(Scene script records)

=======

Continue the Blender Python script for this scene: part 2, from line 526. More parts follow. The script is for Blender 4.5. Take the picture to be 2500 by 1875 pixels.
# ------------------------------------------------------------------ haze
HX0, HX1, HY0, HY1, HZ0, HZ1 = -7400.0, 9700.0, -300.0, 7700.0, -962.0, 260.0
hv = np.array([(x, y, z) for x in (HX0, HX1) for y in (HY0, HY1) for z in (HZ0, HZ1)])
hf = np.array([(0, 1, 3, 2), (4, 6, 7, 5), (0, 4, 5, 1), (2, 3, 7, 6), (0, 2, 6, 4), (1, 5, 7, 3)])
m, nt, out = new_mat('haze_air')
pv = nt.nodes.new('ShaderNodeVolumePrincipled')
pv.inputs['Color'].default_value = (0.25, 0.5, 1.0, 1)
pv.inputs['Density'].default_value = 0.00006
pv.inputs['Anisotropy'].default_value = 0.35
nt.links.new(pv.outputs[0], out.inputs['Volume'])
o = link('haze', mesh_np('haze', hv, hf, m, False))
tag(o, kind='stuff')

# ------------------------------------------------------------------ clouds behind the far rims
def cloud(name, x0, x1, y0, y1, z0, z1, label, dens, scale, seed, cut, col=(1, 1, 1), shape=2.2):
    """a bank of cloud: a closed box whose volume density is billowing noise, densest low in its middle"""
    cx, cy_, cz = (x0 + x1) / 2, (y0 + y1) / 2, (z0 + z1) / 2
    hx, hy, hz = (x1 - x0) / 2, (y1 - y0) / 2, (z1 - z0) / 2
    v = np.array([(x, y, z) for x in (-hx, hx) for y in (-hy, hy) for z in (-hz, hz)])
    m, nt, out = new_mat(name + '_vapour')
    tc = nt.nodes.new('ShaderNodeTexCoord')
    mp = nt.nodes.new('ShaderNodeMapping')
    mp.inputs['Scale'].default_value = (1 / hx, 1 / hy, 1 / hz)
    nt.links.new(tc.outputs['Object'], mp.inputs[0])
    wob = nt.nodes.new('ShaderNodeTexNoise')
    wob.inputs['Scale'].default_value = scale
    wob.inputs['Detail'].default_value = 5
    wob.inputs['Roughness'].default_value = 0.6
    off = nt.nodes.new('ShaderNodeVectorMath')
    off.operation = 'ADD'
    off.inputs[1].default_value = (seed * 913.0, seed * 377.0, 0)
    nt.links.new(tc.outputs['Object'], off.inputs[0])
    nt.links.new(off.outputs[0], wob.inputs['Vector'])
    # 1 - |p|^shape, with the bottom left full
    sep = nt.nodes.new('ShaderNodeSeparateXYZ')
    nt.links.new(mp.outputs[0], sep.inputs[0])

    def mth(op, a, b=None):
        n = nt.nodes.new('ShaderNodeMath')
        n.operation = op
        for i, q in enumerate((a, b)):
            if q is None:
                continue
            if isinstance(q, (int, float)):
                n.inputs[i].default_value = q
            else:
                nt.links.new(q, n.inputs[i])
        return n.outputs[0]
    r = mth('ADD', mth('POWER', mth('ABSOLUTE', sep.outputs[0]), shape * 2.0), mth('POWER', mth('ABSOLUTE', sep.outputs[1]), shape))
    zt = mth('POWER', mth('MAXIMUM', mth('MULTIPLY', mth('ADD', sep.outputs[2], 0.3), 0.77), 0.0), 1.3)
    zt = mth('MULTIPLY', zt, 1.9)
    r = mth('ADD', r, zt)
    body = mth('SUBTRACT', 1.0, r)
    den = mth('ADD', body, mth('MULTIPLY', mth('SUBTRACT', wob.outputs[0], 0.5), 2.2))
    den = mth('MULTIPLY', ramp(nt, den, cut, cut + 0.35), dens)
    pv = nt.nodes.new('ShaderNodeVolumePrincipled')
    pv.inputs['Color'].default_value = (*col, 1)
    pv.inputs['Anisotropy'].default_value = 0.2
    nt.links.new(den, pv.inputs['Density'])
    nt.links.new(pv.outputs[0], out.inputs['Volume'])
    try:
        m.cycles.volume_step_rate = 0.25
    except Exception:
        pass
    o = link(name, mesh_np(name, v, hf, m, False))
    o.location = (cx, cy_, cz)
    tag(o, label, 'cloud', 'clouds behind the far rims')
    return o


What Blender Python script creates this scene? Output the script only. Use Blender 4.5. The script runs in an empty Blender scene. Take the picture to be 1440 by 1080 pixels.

=======

* [WHAT YOU NEED TO DO]:
Extract the listing in its entirety and repeat it exactly.

* [ANSWER FOR THIS EXERCISE]:
Continue the Blender Python script for this scene: part 2, from line 526. More parts follow. The script is for Blender 4.5. Take the picture to be 2500 by 1875 pixels.
# ------------------------------------------------------------------ haze
HX0, HX1, HY0, HY1, HZ0, HZ1 = -7400.0, 9700.0, -300.0, 7700.0, -962.0, 260.0
hv = np.array([(x, y, z) for x in (HX0, HX1) for y in (HY0, HY1) for z in (HZ0, HZ1)])
hf = np.array([(0, 1, 3, 2), (4, 6, 7, 5), (0, 4, 5, 1), (2, 3, 7, 6), (0, 2, 6, 4), (1, 5, 7, 3)])
m, nt, out = new_mat('haze_air')
pv = nt.nodes.new('ShaderNodeVolumePrincipled')
pv.inputs['Color'].default_value = (0.25, 0.5, 1.0, 1)
pv.inputs['Density'].default_value = 0.00006
pv.inputs['Anisotropy'].default_value = 0.35
nt.links.new(pv.outputs[0], out.inputs['Volume'])
o = link('haze', mesh_np('haze', hv, hf, m, False))
tag(o, kind='stuff')

# ------------------------------------------------------------------ clouds behind the far rims
def cloud(name, x0, x1, y0, y1, z0, z1, label, dens, scale, seed, cut, col=(1, 1, 1), shape=2.2):
    """a bank of cloud: a closed box whose volume density is billowing noise, densest low in its middle"""
    cx, cy_, cz = (x0 + x1) / 2, (y0 + y1) / 2, (z0 + z1) / 2
    hx, hy, hz = (x1 - x0) / 2, (y1 - y0) / 2, (z1 - z0) / 2
    v = np.array([(x, y, z) for x in (-hx, hx) for y in (-hy, hy) for z in (-hz, hz)])
    m, nt, out = new_mat(name + '_vapour')
    tc = nt.nodes.new('ShaderNodeTexCoord')
    mp = nt.nodes.new('ShaderNodeMapping')
    mp.inputs['Scale'].default_value = (1 / hx, 1 / hy, 1 / hz)
    nt.links.new(tc.outputs['Object'], mp.inputs[0])
    wob = nt.nodes.new('ShaderNodeTexNoise')
    wob.inputs['Scale'].default_value = scale
    wob.inputs['Detail'].default_value = 5
    wob.inputs['Roughness'].default_value = 0.6
    off = nt.nodes.new('ShaderNodeVectorMath')
    off.operation = 'ADD'
    off.inputs[1].default_value = (seed * 913.0, seed * 377.0, 0)
    nt.links.new(tc.outputs['Object'], off.inputs[0])
    nt.links.new(off.outputs[0], wob.inputs['Vector'])
    # 1 - |p|^shape, with the bottom left full
    sep = nt.nodes.new('ShaderNodeSeparateXYZ')
    nt.links.new(mp.outputs[0], sep.inputs[0])

    def mth(op, a, b=None):
        n = nt.nodes.new('ShaderNodeMath')
        n.operation = op
        for i, q in enumerate((a, b)):
            if q is None:
                continue
            if isinstance(q, (int, float)):
                n.inputs[i].default_value = q
            else:
                nt.links.new(q, n.inputs[i])
        return n.outputs[0]
    r = mth('ADD', mth('POWER', mth('ABSOLUTE', sep.outputs[0]), shape * 2.0), mth('POWER', mth('ABSOLUTE', sep.outputs[1]), shape))
    zt = mth('POWER', mth('MAXIMUM', mth('MULTIPLY', mth('ADD', sep.outputs[2], 0.3), 0.77), 0.0), 1.3)
    zt = mth('MULTIPLY', zt, 1.9)
    r = mth('ADD', r, zt)
    body = mth('SUBTRACT', 1.0, r)
    den = mth('ADD', body, mth('MULTIPLY', mth('SUBTRACT', wob.outputs[0], 0.5), 2.2))
    den = mth('MULTIPLY', ramp(nt, den, cut, cut + 0.35), dens)
    pv = nt.nodes.new('ShaderNodeVolumePrincipled')
    pv.inputs['Color'].default_value = (*col, 1)
    pv.inputs['Anisotropy'].default_value = 0.2
    nt.links.new(den, pv.inputs['Density'])
    nt.links.new(pv.outputs[0], out.inputs['Volume'])
    try:
        m.cycles.volume_step_rate = 0.25
    except Exception:
        pass
    o = link(name, mesh_np(name, v, hf, m, False))
    o.location = (cx, cy_, cz)
    tag(o, label, 'cloud', 'clouds behind the far rims')
    return o


What Blender Python script creates this scene? Output the script only. Use Blender 4.5. The script runs in an empty Blender scene. Take the picture to be 1440 by 1080 pixels.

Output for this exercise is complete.